A former senior CIA officer with top-secret clearance allegedly walked out of a government facility with more than 300 gold bars, $2 million in cash, and 35 luxury watches, then stashed it all in his suburban Virginia home.
If that sounds like the plot of a heist movie, that’s because the reality is somehow even more brazen.
David Rush was arrested on May 19 and charged with criminal theft of public money after federal investigators discovered the stockpile during a search of his residence, according to a joint statement from the FBI and CIA reported by NBC News. The estimated value of the seized gold alone exceeds $40 million.
How He Allegedly Did It
The scheme was startlingly simple. According to The Washington Post’s account of the federal court filings, Rush requested and received “a significant quantity of foreign currency and tens of millions of dollars in gold bars for work-related expenses” between November and March. The requests were processed through internal channels that apparently lacked the oversight to flag the sheer volume of what was walking out the door.
Let that sink in for a moment. A single official, over the course of roughly five months, requisitioned enough gold to fill a walk-in closet, and nobody in the chain of approval raised a flag until the CIA’s own internal investigation identified “potential violations of law.”
The CIA and FBI said Rush’s arrest followed a referral from the agency itself, suggesting the scheme was uncovered internally rather than by an outside audit. That’s arguably the most face-saving detail in the entire affair, though it raises its own uncomfortable question: how long would this have continued if the CIA hadn’t caught it?
The Haul
Federal agents who searched Rush’s home on May 18 found a scene that read like a crime drama set. More than 300 gold bars, neatly organized. Approximately $2 million in U.S. currency. And roughly 35 luxury watches, most of them Rolexes, according to CBS News.

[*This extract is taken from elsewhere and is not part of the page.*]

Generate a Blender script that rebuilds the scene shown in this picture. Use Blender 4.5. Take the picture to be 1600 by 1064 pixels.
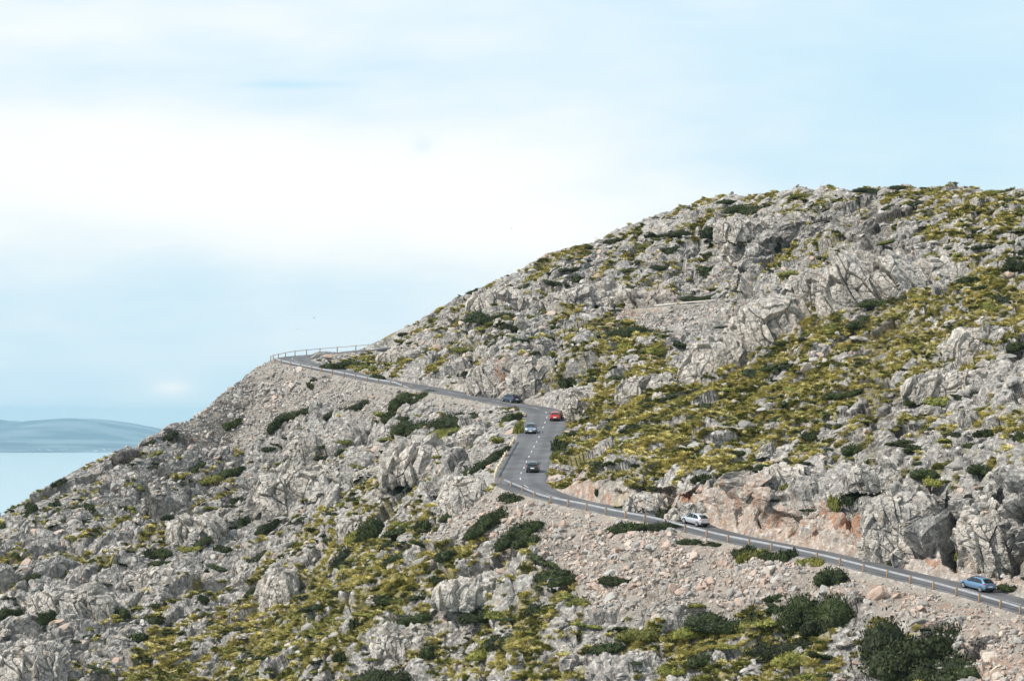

The gold bars were the centerpiece. At current market prices hovering above $2,300 per ounce, 300 bars represent a staggering concentration of wealth. Each standard gold bar weighs roughly 400 troy ounces, though the specific size and denomination of Rush’s bars have not been publicly disclosed. What is clear is that this was not a few coins tucked into a desk drawer. This was industrial-scale embezzlement disguised as routine paperwork.
The Bigger Problem
Rush’s case lands at an awkward moment for the intelligence community. Congressional oversight committees have spent the past two years debating how to modernize the CIA’s internal financial controls, and this episode provides exactly the kind of ammunition that reform advocates have been looking for.
The question isn’t just about one officer’s alleged greed. It’s about the systems that enabled it. If a senior official can requisition tens of millions in gold bars through “work-related expenses” without triggering an automatic review, the problem isn’t a rogue employee. It’s an institutional blind spot that invites exploitation.
Intelligence agencies, by their nature, operate with less financial transparency than other federal departments. That opacity exists for legitimate reasons: you can’t publish the budget for covert operations without compromising them. But the gap between necessary secrecy and nonexistent oversight is wide, and Rush allegedly drove a truck through it.
What Happens Next
Rush faces federal charges that carry significant prison time, though legal experts note that theft of public money cases often result in plea agreements, particularly when the stolen assets are recoverable. The gold and cash were seized during the initial search, which improves the government’s negotiating position.
The more interesting fallout will be institutional. The CIA will face pressure to explain how its internal controls failed so spectacularly, and Congress will almost certainly use the case to push for tighter financial auditing of intelligence agencies. Whether that pressure produces actual reform or just another round of hearings remains the open question.
For now, the image that sticks is the simplest one: a trusted government official, a suburban house, and enough gold bars to make a Bond villain blush.